Climate Refugees Can’t Be Sent Back, Says UN in Landmark Decision

Climate

The people of Kiribati have been under pressure to relocate due to sea level rise. A young woman wades through the salty sea water that flooded her way home on Sept. 29, 2015. Jonas Gratzer / LightRocket via Getty Images

Refugees fleeing the impending effects of the climate crisis cannot be forced to return home, according to a new decision by the United Nations Human Rights Committee, as CNN reported. The new decision could open up a massive wave of legal claims by displaced people around the world.


The first-of-its-kind ruling opens the door for a new kind of legal claim to future protections for people whose lives and health are threatened by a warming planet and sea-level rise, according to legal experts, as The Guardian reported. The ruling is expected to have profound consequences as the impacts of the climate crisis are predicted to displace tens of millions of people.

The UN Human Rights Committee ruling started from the case of Ioane Teitiota, who applied for refugee protection from New Zealand, claiming that his life was at risk in his home country of Kiribati, which is predicted to be one of the first countries lost due to sea-level rise, as CNN reported. Kiribati is an equatorial island nation in the middle of the Pacific that spans 1.3 million square miles, but only has 310 square miles of land and roughly 110,000 people.

The committee heard Teitiota’s claim that his home island South Tarawa had increased in population by nearly 50 times from 1,641 in 1947 to 50,000 in 2010 due to sea level rising, leading to other islands becoming uninhabitable. That explosion in population has led to violence and social tensions, as The Guardian reported.

Teitiota claimed that a shortage of freshwater and difficulty growing crops because of the salinity of the water posed a threat to him and his family. Further, he argued that because the island is predicted to be uninhabitable in 10 to 15 years, his life was in danger if he remained there, according to The Guardian.

The committee did not fully agree with him. It rejected his claim that he faced an imminent threat to his life. It said, “sea level rise is likely to render the republic of Kiribati uninhabitable … the timeframe of 10 to 15 years, as suggested by [Teitiota], could allow for intervening acts by the republic of Kiribati, with the assistance of the international community, to take affirmative measures to protect and, where necessary, relocate its population,” according to the The Guardian.

However, the committee added that New Zealand and every country would violate a person’s international rights if they force them back to countries where the climate crisis poses an immediate threat, according to CNN.

That decision, which is not legally binding to countries, does point to obligations that developed countries will face as the climate crisis intensifies.
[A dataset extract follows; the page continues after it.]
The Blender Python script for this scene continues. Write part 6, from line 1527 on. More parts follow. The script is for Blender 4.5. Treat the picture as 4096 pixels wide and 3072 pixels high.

In addition to sea-level rise, CNN pointed out that droughts and crop failure are also expected to contribute to the tens of millions who will need to move to other areas in coming years. Furthermore, a World Bank study from 2018 found that 143 million people across South Asia, sub-Saharan Africa and Latin America are at risk of becoming climate migrants.

“Without robust national and international efforts, the effects of climate change in receiving states may expose individuals to a violation of their rights,” its ruling said, as CNN reported.

“What’s really important here, and why it’s quite a landmark case, is that the committee recognized that without robust action on climate at some point in the future it could well be that governments will, under international human rights law, be prohibited from sending people to places where their life is at risk or where they would face inhuman or degrading treatment,” said Jane McAdam, director of the Kaldor center for international refugee law at the University of New South Wales, to The Guardian. “Even though in this particular case there was no violation found, it effectively put governments on notice.”